PROBLEM DETAILS> For this exercise, repeat all of the material verbatim apart from its images.

THE DATA>
──────────
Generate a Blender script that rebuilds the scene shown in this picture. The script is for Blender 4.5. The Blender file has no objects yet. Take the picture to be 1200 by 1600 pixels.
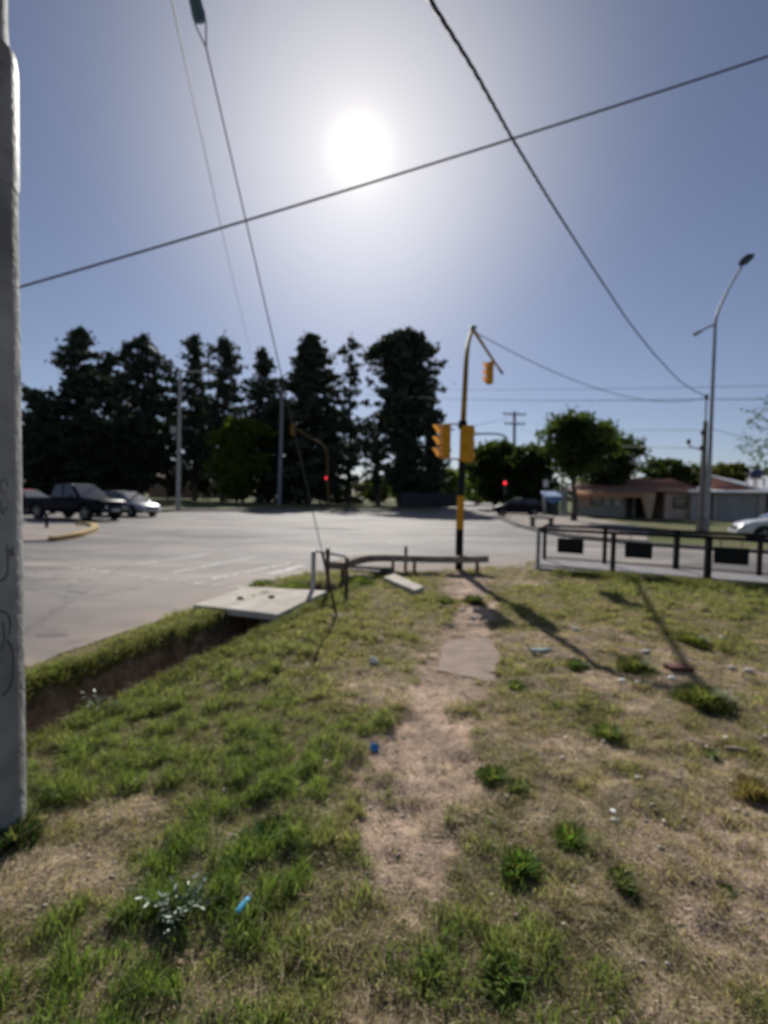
import bpy, bmesh, math, random
import numpy as np
from mathutils import Vector, Matrix
random.seed(7); rng = np.random.default_rng(7)
S = bpy.context.scene; COL = S.collection

# ------------------------------------------------------------------ camera
F = 780.0                       # focal length in pixels of the 1200x1600 frame
CAM = Vector((0, 0, 1.6)); PITCH = math.atan(28 / F); ROLL = 0.020
fw = Vector((0, math.cos(PITCH), -math.sin(PITCH)))
r0 = Vector((1, 0, 0)); u0 = r0.cross(fw)
rt = (r0 * math.cos(ROLL) + u0 * math.sin(ROLL)).normalized()
up = (u0 * math.cos(ROLL) - r0 * math.sin(ROLL)).normalized()
cd = bpy.data.cameras.new('camera'); cam = bpy.data.objects.new('camera', cd); COL.objects.link(cam)
M = Matrix.Identity(4)
for i in range(3):
    M[i][0] = rt[i]; M[i][1] = up[i]; M[i][2] = -fw[i]; M[i][3] = CAM[i]
cam.matrix_world = M
cd.sensor_fit = 'VERTICAL'; cd.sensor_height = 36; cd.lens = F / 1600 * 36
cd.clip_start = 0.05; cd.clip_end = 9000
cd.dof.use_dof = True; cd.dof.focus_distance = 0.40; cd.dof.aperture_fstop = 5.2
S.camera = cam

def ray(px, py):
    return (fw + rt * ((px - 600) / F) + up * ((800 - py) / F))
def G(px, py, z=0.0):            # where the line of sight meets the height z
    d = ray(px, py); t = (z - CAM.z) / d.z
    return CAM + d * t
def P(px, py, depth):            # the point at a given distance north of the camera
    d = ray(px, py); return CAM + d * (depth / d.y)

# ------------------------------------------------------------------ sun and sky
SD = ray(562, 235).normalized()
EL = math.asin(SD.z); AZ = math.atan2(SD.x, SD.y)
sl = bpy.data.lights.new('sun', 'SUN'); sl.energy = 4.6; sl.angle = math.radians(0.53); sl.color = (1, .955, .89)
so = bpy.data.objects.new('sun', sl); COL.objects.link(so)
so.rotation_euler = SD.to_track_quat('Z', 'Y').to_euler()
W = bpy.data.worlds.new('World'); S.world = W; W.use_nodes = True
wn, wl = W.node_tree.nodes, W.node_tree.links
wn.clear()
wo = wn.new('ShaderNodeOutputWorld'); bg = wn.new('ShaderNodeBackground')
sky = wn.new('ShaderNodeTexSky'); sky.sky_type = 'NISHITA'; sky.sun_disc = False
sky.sun_elevation = EL; sky.sun_rotation = AZ
sky.air_density = 1.0; sky.dust_density = 0.4; sky.ozone_density = 2.2; sky.altitude = 700
bg.inputs['Strength'].default_value = 0.06
hs = wn.new('ShaderNodeHueSaturation'); hs.inputs['Saturation'].default_value = .74
tint = wn.new('ShaderNodeMix'); tint.data_type = 'RGBA'; tint.blend_type = 'MULTIPLY'; tint.inputs[0].default_value = 1
tint.inputs[7].default_value = (.92, .95, 1.10, 1)
wl.new(sky.outputs[0], hs.inputs['Color']); wl.new(hs.outputs[0], tint.inputs[6])
# the bright aureole of a hazy sun: it depends only on the angle to the sun
tc = wn.new('ShaderNodeTexCoord'); dt = wn.new('ShaderNodeVectorMath'); dt.operation = 'DOT_PRODUCT'
nv = wn.new('ShaderNodeVectorMath'); nv.operation = 'NORMALIZE'
wl.new(tc.outputs['Generated'], nv.inputs[0]); wl.new(nv.outputs[0], dt.inputs[0]); dt.inputs[1].default_value = SD
ac = wn.new('ShaderNodeMath'); ac.operation = 'ARCCOSINE'; wl.new(dt.outputs['Value'], ac.inputs[0])
def lobe(sig, amp, pw):
    a = wn.new('ShaderNodeMath'); a.operation = 'DIVIDE'; wl.new(ac.outputs[0], a.inputs[0]); a.inputs[1].default_value = math.radians(sig)
    b = wn.new('ShaderNodeMath'); b.operation = 'POWER'; wl.new(a.outputs[0], b.inputs[0]); b.inputs[1].default_value = pw
    c = wn.new('ShaderNodeMath'); c.operation = 'MULTIPLY'; wl.new(b.outputs[0], c.inputs[0]); c.inputs[1].default_value = -1
    e = wn.new('ShaderNodeMath'); e.operation = 'EXPONENT'; wl.new(c.outputs[0], e.inputs[0])
    m = wn.new('ShaderNodeMath'); m.operation = 'MULTIPLY'; wl.new(e.outputs[0], m.inputs[0]); m.inputs[1].default_value = amp
    return m.outputs[0]
def addm(a, b):
    m = wn.new('ShaderNodeMath'); wl.new(a, m.inputs[0]); wl.new(b, m.inputs[1]); return m.outputs[0]
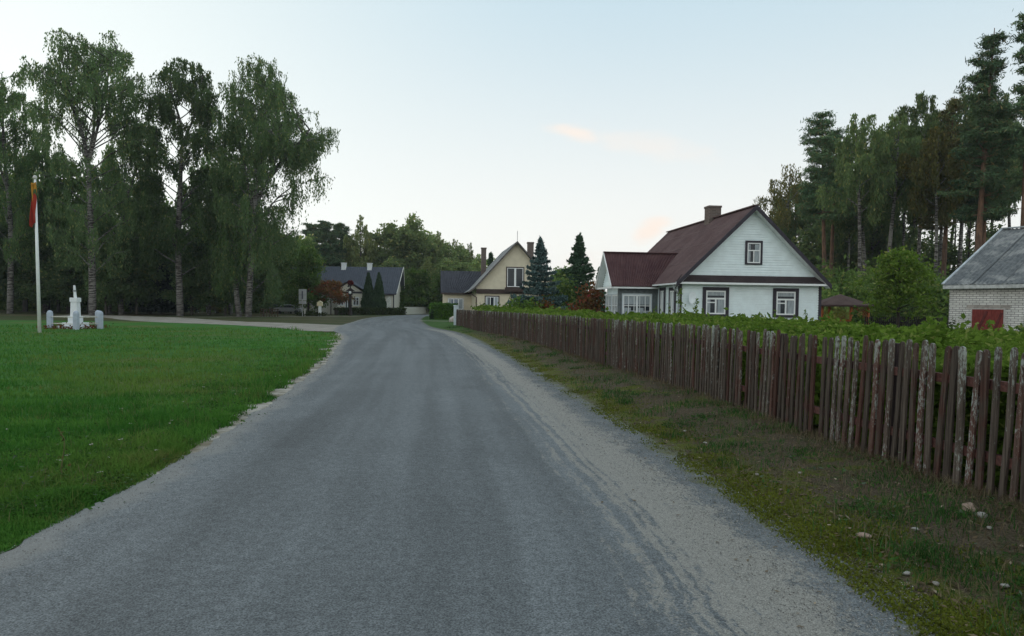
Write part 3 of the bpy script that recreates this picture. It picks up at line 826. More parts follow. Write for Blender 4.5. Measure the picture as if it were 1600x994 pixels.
──────────
CORRECT OUTPUT>
Generate a Blender script that rebuilds the scene shown in this picture. The script is for Blender 4.5. The Blender file has no objects yet. Take the picture to be 1200 by 1600 pixels.
import bpy, bmesh, math, random
import numpy as np
from mathutils import Vector, Matrix
random.seed(7); rng = np.random.default_rng(7)
S = bpy.context.scene; COL = S.collection

# ------------------------------------------------------------------ camera
F = 780.0                       # focal length in pixels of the 1200x1600 frame
CAM = Vector((0, 0, 1.6)); PITCH = math.atan(28 / F); ROLL = 0.020
fw = Vector((0, math.cos(PITCH), -math.sin(PITCH)))
r0 = Vector((1, 0, 0)); u0 = r0.cross(fw)
rt = (r0 * math.cos(ROLL) + u0 * math.sin(ROLL)).normalized()
up = (u0 * math.cos(ROLL) - r0 * math.sin(ROLL)).normalized()
cd = bpy.data.cameras.new('camera'); cam = bpy.data.objects.new('camera', cd); COL.objects.link(cam)
M = Matrix.Identity(4)
for i in range(3):
    M[i][0] = rt[i]; M[i][1] = up[i]; M[i][2] = -fw[i]; M[i][3] = CAM[i]
cam.matrix_world = M
cd.sensor_fit = 'VERTICAL'; cd.sensor_height = 36; cd.lens = F / 1600 * 36
cd.clip_start = 0.05; cd.clip_end = 9000
cd.dof.use_dof = True; cd.dof.focus_distance = 0.40; cd.dof.aperture_fstop = 5.2
S.camera = cam

def ray(px, py):
    return (fw + rt * ((px - 600) / F) + up * ((800 - py) / F))
def G(px, py, z=0.0):            # where the line of sight meets the height z
    d = ray(px, py); t = (z - CAM.z) / d.z
    return CAM + d * t
def P(px, py, depth):            # the point at a given distance north of the camera
    d = ray(px, py); return CAM + d * (depth / d.y)

# ------------------------------------------------------------------ sun and sky
SD = ray(562, 235).normalized()
EL = math.asin(SD.z); AZ = math.atan2(SD.x, SD.y)
sl = bpy.data.lights.new('sun', 'SUN'); sl.energy = 4.6; sl.angle = math.radians(0.53); sl.color = (1, .955, .89)
so = bpy.data.objects.new('sun', sl); COL.objects.link(so)
so.rotation_euler = SD.to_track_quat('Z', 'Y').to_euler()
W = bpy.data.worlds.new('World'); S.world = W; W.use_nodes = True
wn, wl = W.node_tree.nodes, W.node_tree.links
wn.clear()
wo = wn.new('ShaderNodeOutputWorld'); bg = wn.new('ShaderNodeBackground')
sky = wn.new('ShaderNodeTexSky'); sky.sky_type = 'NISHITA'; sky.sun_disc = False
sky.sun_elevation = EL; sky.sun_rotation = AZ
sky.air_density = 1.0; sky.dust_density = 0.4; sky.ozone_density = 2.2; sky.altitude = 700
bg.inputs['Strength'].default_value = 0.06
hs = wn.new('ShaderNodeHueSaturation'); hs.inputs['Saturation'].default_value = .74
tint = wn.new('ShaderNodeMix'); tint.data_type = 'RGBA'; tint.blend_type = 'MULTIPLY'; tint.inputs[0].default_value = 1
tint.inputs[7].default_value = (.92, .95, 1.10, 1)
wl.new(sky.outputs[0], hs.inputs['Color']); wl.new(hs.outputs[0], tint.inputs[6])
# the bright aureole of a hazy sun: it depends only on the angle to the sun
tc = wn.new('ShaderNodeTexCoord'); dt = wn.new('ShaderNodeVectorMath'); dt.operation = 'DOT_PRODUCT'
nv = wn.new('ShaderNodeVectorMath'); nv.operation = 'NORMALIZE'
wl.new(tc.outputs['Generated'], nv.inputs[0]); wl.new(nv.outputs[0], dt.inputs[0]); dt.inputs[1].default_value = SD
ac = wn.new('ShaderNodeMath'); ac.operation = 'ARCCOSINE'; wl.new(dt.outputs['Value'], ac.inputs[0])
def lobe(sig, amp, pw):
    a = wn.new('ShaderNodeMath'); a.operation = 'DIVIDE'; wl.new(ac.outputs[0], a.inputs[0]); a.inputs[1].default_value = math.radians(sig)
    b = wn.new('ShaderNodeMath'); b.operation = 'POWER'; wl.new(a.outputs[0], b.inputs[0]); b.inputs[1].default_value = pw
    c = wn.new('ShaderNodeMath'); c.operation = 'MULTIPLY'; wl.new(b.outputs[0], c.inputs[0]); c.inputs[1].default_value = -1
    e = wn.new('ShaderNodeMath'); e.operation = 'EXPONENT'; wl.new(c.outputs[0], e.inputs[0])
    m = wn.new('ShaderNodeMath'); m.operation = 'MULTIPLY'; wl.new(e.outputs[0], m.inputs[0]); m.inputs[1].default_value = amp
    return m.outputs[0]
def addm(a, b):
    m = wn.new('ShaderNodeMath'); wl.new(a, m.inputs[0]); wl.new(b, m.inputs[1]); return m.outputs[0]
Write part 3 of the bpy script that recreates this picture. It picks up at line 826. More parts follow. Write for Blender 4.5. Measure the picture as if it were 1600x994 pixels.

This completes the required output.